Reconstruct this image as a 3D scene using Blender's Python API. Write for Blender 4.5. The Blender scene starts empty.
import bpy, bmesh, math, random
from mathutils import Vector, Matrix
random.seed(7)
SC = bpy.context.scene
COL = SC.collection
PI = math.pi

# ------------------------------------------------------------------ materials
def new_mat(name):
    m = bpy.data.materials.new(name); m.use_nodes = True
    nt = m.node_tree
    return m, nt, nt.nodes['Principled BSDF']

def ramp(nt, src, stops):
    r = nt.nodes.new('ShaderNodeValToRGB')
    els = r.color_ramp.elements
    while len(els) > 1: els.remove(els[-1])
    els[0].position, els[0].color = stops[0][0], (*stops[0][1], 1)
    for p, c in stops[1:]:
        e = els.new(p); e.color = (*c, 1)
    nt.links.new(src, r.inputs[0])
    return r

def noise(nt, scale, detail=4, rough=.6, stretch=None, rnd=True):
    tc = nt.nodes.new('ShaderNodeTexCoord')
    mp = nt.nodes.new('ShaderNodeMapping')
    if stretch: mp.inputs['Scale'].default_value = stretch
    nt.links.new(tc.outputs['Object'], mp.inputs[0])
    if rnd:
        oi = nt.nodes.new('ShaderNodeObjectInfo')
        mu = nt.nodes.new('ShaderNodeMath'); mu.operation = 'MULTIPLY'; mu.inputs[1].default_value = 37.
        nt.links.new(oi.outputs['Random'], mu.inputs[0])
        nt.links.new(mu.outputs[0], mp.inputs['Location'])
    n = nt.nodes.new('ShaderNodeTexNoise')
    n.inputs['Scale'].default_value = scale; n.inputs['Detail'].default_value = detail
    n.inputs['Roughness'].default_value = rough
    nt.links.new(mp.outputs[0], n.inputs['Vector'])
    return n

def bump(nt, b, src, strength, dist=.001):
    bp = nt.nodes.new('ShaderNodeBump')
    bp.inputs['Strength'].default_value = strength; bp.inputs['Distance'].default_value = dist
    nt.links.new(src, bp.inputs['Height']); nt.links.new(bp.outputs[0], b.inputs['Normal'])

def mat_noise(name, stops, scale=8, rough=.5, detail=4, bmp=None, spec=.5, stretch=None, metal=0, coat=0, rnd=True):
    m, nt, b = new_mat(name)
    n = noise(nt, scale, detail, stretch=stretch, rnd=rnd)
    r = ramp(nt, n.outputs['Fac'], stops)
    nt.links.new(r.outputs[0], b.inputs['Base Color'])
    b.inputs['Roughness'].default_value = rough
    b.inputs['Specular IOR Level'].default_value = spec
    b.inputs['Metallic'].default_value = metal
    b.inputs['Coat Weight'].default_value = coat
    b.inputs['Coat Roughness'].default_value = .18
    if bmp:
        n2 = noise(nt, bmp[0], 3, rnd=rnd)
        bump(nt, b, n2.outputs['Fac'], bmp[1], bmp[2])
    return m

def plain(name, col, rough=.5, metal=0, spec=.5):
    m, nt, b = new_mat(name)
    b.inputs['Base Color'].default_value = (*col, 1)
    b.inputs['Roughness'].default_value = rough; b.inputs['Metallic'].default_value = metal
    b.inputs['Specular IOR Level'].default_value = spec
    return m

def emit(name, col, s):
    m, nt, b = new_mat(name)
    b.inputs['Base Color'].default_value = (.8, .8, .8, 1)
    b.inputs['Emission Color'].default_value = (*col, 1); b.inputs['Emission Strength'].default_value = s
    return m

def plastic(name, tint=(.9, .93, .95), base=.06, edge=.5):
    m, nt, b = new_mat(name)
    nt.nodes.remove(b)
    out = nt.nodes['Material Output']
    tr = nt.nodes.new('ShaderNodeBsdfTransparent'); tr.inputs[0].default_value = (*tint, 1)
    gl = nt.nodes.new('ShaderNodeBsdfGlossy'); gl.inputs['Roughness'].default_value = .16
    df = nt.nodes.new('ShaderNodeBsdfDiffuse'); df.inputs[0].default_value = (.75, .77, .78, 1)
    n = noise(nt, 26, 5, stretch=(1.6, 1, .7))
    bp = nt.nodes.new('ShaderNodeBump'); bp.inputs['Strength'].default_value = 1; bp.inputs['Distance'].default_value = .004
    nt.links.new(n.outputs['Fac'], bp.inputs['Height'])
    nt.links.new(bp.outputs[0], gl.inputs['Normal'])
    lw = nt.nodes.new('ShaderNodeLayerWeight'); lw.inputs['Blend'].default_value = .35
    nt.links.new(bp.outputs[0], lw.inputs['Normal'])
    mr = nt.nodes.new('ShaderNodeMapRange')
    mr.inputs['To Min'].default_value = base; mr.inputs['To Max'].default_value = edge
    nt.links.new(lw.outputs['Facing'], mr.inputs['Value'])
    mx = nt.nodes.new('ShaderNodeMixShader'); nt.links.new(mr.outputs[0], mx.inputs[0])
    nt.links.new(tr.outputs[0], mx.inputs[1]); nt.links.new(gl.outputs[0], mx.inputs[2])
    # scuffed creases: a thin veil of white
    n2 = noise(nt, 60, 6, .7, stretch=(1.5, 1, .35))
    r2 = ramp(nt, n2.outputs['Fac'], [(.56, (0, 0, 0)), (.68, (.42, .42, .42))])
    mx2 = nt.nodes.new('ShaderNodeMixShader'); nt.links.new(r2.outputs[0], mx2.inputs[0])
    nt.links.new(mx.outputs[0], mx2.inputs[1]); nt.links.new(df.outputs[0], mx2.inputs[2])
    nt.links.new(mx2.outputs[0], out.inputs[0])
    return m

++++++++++

What needs to be done: Transcribe the full listing above without leaving anything out.

Answer to the problem:
Reconstruct this image as a 3D scene using Blender's Python API. Write for Blender 4.5. The Blender scene starts empty.
import bpy, bmesh, math, random
from mathutils import Vector, Matrix
random.seed(7)
SC = bpy.context.scene
COL = SC.collection
PI = math.pi

# ------------------------------------------------------------------ materials
def new_mat(name):
    m = bpy.data.materials.new(name); m.use_nodes = True
    nt = m.node_tree
    return m, nt, nt.nodes['Principled BSDF']

def ramp(nt, src, stops):
    r = nt.nodes.new('ShaderNodeValToRGB')
    els = r.color_ramp.elements
    while len(els) > 1: els.remove(els[-1])
    els[0].position, els[0].color = stops[0][0], (*stops[0][1], 1)
    for p, c in stops[1:]:
        e = els.new(p); e.color = (*c, 1)
    nt.links.new(src, r.inputs[0])
    return r

def noise(nt, scale, detail=4, rough=.6, stretch=None, rnd=True):
    tc = nt.nodes.new('ShaderNodeTexCoord')
    mp = nt.nodes.new('ShaderNodeMapping')
    if stretch: mp.inputs['Scale'].default_value = stretch
    nt.links.new(tc.outputs['Object'], mp.inputs[0])
    if rnd:
        oi = nt.nodes.new('ShaderNodeObjectInfo')
        mu = nt.nodes.new('ShaderNodeMath'); mu.operation = 'MULTIPLY'; mu.inputs[1].default_value = 37.
        nt.links.new(oi.outputs['Random'], mu.inputs[0])
        nt.links.new(mu.outputs[0], mp.inputs['Location'])
    n = nt.nodes.new('ShaderNodeTexNoise')
    n.inputs['Scale'].default_value = scale; n.inputs['Detail'].default_value = detail
    n.inputs['Roughness'].default_value = rough
    nt.links.new(mp.outputs[0], n.inputs['Vector'])
    return n

def bump(nt, b, src, strength, dist=.001):
    bp = nt.nodes.new('ShaderNodeBump')
    bp.inputs['Strength'].default_value = strength; bp.inputs['Distance'].default_value = dist
    nt.links.new(src, bp.inputs['Height']); nt.links.new(bp.outputs[0], b.inputs['Normal'])

def mat_noise(name, stops, scale=8, rough=.5, detail=4, bmp=None, spec=.5, stretch=None, metal=0, coat=0, rnd=True):
    m, nt, b = new_mat(name)
    n = noise(nt, scale, detail, stretch=stretch, rnd=rnd)
    r = ramp(nt, n.outputs['Fac'], stops)
    nt.links.new(r.outputs[0], b.inputs['Base Color'])
    b.inputs['Roughness'].default_value = rough
    b.inputs['Specular IOR Level'].default_value = spec
    b.inputs['Metallic'].default_value = metal
    b.inputs['Coat Weight'].default_value = coat
    b.inputs['Coat Roughness'].default_value = .18
    if bmp:
        n2 = noise(nt, bmp[0], 3, rnd=rnd)
        bump(nt, b, n2.outputs['Fac'], bmp[1], bmp[2])
    return m

def plain(name, col, rough=.5, metal=0, spec=.5):
    m, nt, b = new_mat(name)
    b.inputs['Base Color'].default_value = (*col, 1)
    b.inputs['Roughness'].default_value = rough; b.inputs['Metallic'].default_value = metal
    b.inputs['Specular IOR Level'].default_value = spec
    return m

def emit(name, col, s):
    m, nt, b = new_mat(name)
    b.inputs['Base Color'].default_value = (.8, .8, .8, 1)
    b.inputs['Emission Color'].default_value = (*col, 1); b.inputs['Emission Strength'].default_value = s
    return m

def plastic(name, tint=(.9, .93, .95), base=.06, edge=.5):
    m, nt, b = new_mat(name)
    nt.nodes.remove(b)
    out = nt.nodes['Material Output']
    tr = nt.nodes.new('ShaderNodeBsdfTransparent'); tr.inputs[0].default_value = (*tint, 1)
    gl = nt.nodes.new('ShaderNodeBsdfGlossy'); gl.inputs['Roughness'].default_value = .16
    df = nt.nodes.new('ShaderNodeBsdfDiffuse'); df.inputs[0].default_value = (.75, .77, .78, 1)
    n = noise(nt, 26, 5, stretch=(1.6, 1, .7))
    bp = nt.nodes.new('ShaderNodeBump'); bp.inputs['Strength'].default_value = 1; bp.inputs['Distance'].default_value = .004
    nt.links.new(n.outputs['Fac'], bp.inputs['Height'])
    nt.links.new(bp.outputs[0], gl.inputs['Normal'])
    lw = nt.nodes.new('ShaderNodeLayerWeight'); lw.inputs['Blend'].default_value = .35
    nt.links.new(bp.outputs[0], lw.inputs['Normal'])
    mr = nt.nodes.new('ShaderNodeMapRange')
    mr.inputs['To Min'].default_value = base; mr.inputs['To Max'].default_value = edge
    nt.links.new(lw.outputs['Facing'], mr.inputs['Value'])
    mx = nt.nodes.new('ShaderNodeMixShader'); nt.links.new(mr.outputs[0], mx.inputs[0])
    nt.links.new(tr.outputs[0], mx.inputs[1]); nt.links.new(gl.outputs[0], mx.inputs[2])
    # scuffed creases: a thin veil of white
    n2 = noise(nt, 60, 6, .7, stretch=(1.5, 1, .35))
    r2 = ramp(nt, n2.outputs['Fac'], [(.56, (0, 0, 0)), (.68, (.42, .42, .42))])
    mx2 = nt.nodes.new('ShaderNodeMixShader'); nt.links.new(r2.outputs[0], mx2.inputs[0])
    nt.links.new(mx.outputs[0], mx2.inputs[1]); nt.links.new(df.outputs[0], mx2.inputs[2])
    nt.links.new(mx2.outputs[0], out.inputs[0])
    return m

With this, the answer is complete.